Plus I can allow browse-only access pretty easily to other coworkers spread across town...

Michael Joyner
Thursday, June 17, 2004

Safari, and boy do I hate it being a Web app. Slow as molasses, but it is the only way to get at the content.

Just me (Sir to you)
Thursday, June 17, 2004

I do my email (Yahoo & Gmail), numerous forums, and I use eGroupWare, and webmin for administration.

Between all of these tools, I have complete access to all my files from home or away.  I can send email to/from anywhere, and I can manage all of my sites.

I've even built a wireless thin client (based on a Vadem Clio) at home that allows my wife and I to do nearly everything with minimal power usage and/or waiting.

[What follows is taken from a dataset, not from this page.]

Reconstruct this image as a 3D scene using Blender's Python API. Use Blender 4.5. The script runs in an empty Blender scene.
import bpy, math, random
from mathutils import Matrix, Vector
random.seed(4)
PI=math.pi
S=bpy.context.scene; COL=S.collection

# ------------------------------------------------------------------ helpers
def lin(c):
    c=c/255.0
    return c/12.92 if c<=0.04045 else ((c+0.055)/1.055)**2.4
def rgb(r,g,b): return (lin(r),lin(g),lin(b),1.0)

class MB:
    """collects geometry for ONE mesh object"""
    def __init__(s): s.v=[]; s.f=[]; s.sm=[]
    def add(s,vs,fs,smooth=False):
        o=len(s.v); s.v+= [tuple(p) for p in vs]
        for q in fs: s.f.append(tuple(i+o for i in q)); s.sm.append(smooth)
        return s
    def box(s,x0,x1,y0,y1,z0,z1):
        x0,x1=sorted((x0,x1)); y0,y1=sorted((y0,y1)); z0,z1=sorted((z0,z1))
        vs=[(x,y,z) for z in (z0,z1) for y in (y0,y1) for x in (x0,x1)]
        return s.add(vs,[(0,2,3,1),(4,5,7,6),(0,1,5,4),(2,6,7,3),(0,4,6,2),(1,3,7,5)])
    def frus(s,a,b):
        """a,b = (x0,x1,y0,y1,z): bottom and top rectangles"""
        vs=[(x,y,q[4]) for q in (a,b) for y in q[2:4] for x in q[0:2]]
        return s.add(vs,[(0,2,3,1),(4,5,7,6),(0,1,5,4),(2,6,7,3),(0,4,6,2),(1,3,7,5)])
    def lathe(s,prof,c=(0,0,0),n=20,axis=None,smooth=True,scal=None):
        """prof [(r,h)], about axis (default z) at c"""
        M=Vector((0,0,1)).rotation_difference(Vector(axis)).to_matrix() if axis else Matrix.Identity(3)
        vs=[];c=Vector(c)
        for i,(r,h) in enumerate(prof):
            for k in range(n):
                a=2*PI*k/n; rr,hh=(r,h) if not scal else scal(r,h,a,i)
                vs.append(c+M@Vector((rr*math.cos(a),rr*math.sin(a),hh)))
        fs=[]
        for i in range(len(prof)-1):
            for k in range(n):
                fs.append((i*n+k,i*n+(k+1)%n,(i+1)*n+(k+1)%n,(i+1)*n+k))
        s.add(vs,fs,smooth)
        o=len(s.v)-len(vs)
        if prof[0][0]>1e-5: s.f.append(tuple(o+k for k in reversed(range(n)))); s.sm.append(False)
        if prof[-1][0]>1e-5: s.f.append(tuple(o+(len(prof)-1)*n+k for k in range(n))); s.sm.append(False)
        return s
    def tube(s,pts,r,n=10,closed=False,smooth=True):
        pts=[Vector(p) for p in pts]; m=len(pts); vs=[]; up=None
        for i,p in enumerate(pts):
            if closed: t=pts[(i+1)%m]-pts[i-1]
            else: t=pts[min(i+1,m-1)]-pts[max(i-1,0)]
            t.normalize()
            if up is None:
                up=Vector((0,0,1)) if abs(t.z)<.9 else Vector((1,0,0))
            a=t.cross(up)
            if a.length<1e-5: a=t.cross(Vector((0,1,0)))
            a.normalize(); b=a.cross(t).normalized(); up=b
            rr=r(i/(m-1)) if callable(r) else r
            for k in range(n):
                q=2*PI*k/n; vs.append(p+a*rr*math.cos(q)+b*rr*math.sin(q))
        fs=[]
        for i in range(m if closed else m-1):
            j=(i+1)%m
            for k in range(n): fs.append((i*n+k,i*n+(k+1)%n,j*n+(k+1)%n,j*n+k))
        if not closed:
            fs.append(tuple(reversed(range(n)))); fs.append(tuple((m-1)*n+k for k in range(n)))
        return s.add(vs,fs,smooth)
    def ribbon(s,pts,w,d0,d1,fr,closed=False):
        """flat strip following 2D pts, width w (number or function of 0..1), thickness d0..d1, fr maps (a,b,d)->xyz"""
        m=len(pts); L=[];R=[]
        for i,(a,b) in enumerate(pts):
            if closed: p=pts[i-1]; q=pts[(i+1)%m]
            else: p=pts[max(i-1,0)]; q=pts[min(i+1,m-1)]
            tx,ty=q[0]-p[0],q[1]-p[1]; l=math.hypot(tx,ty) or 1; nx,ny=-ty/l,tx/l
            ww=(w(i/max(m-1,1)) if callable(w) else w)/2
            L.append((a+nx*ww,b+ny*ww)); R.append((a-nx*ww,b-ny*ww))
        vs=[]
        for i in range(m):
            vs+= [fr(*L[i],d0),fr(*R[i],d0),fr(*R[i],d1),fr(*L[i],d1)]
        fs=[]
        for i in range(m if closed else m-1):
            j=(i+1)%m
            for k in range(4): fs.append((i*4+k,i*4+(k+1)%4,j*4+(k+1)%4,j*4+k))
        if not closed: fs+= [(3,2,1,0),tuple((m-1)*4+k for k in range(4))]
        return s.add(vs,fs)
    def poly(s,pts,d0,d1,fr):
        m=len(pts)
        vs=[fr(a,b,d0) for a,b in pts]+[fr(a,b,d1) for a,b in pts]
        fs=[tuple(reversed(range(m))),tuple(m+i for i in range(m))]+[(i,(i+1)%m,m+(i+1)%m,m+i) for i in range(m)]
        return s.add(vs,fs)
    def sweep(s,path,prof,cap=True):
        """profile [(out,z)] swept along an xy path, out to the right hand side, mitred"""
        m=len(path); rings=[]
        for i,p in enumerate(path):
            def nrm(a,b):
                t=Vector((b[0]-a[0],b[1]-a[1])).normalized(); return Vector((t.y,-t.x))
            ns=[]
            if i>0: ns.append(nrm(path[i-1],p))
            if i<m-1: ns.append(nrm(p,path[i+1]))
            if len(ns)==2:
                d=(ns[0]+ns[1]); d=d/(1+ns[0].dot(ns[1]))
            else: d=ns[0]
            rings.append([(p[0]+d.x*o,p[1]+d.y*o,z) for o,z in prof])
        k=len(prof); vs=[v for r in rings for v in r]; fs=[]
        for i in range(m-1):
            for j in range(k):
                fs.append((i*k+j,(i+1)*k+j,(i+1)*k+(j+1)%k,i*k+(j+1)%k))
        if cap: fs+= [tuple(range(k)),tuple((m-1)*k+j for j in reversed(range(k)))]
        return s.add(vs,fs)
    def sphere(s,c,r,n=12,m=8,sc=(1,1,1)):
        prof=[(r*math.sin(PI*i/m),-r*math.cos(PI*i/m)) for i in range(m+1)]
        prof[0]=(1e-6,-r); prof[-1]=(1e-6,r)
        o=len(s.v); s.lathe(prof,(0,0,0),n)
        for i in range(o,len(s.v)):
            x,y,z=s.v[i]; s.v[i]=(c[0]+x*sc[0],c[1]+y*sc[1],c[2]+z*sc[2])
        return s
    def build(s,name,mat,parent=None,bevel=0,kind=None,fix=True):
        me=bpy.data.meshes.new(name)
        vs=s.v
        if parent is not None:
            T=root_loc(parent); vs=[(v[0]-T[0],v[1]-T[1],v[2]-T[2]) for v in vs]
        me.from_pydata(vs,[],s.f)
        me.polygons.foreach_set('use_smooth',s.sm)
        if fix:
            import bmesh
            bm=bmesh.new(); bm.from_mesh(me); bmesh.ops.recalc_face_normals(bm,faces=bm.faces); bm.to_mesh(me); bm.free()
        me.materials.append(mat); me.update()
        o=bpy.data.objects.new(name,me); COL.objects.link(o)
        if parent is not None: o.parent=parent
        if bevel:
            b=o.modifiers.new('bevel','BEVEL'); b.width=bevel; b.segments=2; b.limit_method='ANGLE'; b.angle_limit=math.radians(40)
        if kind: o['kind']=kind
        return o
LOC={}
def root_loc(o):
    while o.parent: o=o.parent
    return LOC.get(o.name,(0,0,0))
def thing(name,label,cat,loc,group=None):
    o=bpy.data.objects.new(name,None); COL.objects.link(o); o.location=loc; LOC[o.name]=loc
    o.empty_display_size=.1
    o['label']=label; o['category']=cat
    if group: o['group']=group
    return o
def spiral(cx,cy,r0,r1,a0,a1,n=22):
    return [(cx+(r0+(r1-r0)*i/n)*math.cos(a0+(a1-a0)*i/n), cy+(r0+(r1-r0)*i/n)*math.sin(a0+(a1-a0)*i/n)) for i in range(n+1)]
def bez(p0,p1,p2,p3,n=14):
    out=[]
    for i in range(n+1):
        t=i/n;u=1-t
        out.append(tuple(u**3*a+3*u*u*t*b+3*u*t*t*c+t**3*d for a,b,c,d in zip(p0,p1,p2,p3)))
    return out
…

I even do network installs of my of my apps in order to minimize the installation/versioning nightmares.  When I plug a new system into my home network, I map a samba share and then I ahve all my apps available.  I map another share and I have all my data available.

The rest of the world is starting to catch up...

Thursday, June 17, 2004

How many of you own televisions at home and yet still subscribe/purchase a newspaper on a daily basis? Once a mode of interaction is entrenched, it will take a long long before it goes out of fashion.

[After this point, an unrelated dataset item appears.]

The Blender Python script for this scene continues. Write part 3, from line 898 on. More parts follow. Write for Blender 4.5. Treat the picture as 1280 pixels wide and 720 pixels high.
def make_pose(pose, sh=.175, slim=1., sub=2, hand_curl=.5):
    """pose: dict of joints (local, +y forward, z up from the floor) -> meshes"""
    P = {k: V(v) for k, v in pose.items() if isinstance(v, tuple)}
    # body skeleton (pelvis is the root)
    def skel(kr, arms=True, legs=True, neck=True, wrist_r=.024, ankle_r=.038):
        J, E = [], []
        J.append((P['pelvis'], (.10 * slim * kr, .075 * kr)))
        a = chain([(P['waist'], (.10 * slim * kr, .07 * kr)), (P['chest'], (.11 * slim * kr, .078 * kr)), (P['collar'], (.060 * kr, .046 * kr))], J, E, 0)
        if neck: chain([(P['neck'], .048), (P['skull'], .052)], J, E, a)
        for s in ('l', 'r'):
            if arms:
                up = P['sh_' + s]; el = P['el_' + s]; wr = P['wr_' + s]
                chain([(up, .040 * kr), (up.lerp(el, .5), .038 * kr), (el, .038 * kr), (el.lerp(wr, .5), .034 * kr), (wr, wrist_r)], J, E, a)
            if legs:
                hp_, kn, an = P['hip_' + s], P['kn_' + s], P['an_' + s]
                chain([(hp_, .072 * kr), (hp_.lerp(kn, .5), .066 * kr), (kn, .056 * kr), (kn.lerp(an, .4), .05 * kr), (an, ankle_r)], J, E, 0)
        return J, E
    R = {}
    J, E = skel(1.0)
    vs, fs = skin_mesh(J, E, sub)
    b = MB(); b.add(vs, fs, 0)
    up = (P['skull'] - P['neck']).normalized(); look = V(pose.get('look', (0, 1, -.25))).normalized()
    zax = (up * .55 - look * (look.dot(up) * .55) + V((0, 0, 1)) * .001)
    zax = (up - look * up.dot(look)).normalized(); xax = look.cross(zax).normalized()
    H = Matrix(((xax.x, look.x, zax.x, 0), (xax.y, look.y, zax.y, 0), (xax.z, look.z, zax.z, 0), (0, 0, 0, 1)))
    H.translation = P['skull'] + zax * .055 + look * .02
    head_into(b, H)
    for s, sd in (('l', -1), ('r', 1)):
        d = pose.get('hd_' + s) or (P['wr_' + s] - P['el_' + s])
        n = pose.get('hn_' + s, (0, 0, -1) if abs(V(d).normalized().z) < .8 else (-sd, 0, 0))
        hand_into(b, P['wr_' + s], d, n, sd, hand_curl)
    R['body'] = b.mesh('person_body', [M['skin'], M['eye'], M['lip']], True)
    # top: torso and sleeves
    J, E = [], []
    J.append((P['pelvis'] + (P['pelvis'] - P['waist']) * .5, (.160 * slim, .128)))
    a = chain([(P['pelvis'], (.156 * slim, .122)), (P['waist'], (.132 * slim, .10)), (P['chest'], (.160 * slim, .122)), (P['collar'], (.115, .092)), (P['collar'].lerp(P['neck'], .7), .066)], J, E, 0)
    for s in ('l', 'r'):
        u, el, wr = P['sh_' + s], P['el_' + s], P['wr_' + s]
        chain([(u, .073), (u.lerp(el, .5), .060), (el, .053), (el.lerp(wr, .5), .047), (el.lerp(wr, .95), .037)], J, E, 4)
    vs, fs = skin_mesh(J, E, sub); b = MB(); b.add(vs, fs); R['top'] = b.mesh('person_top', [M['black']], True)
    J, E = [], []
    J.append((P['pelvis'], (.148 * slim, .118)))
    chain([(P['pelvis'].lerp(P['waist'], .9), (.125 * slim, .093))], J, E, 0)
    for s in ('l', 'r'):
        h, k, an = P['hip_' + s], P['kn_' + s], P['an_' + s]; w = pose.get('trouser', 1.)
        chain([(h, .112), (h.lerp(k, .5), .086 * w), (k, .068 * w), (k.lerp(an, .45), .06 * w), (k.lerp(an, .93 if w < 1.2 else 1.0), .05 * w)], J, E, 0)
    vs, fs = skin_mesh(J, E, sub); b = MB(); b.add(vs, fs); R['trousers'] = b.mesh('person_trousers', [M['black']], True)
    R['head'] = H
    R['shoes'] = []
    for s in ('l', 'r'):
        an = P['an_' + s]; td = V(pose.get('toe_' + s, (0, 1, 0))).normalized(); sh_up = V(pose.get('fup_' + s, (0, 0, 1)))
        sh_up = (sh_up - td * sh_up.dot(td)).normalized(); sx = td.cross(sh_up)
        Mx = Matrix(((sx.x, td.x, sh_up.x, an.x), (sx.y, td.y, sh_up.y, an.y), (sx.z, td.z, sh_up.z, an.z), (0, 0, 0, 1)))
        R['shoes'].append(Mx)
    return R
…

Joel's point is valid. But only upto a certain extent. After all Mozilla Firefox and Internet Explorer are Fat Clients.

Thursday, June 17, 2004

Yes, Safari is a monthly fee. But for me, so is Amazon. Everyone who purchase items from Amazon is paying for the application.

The cool part about Amazon, is that their application has an API, and use of the API is free. You can build an amazon front-end using just html or a the full Win31 API or anything in between.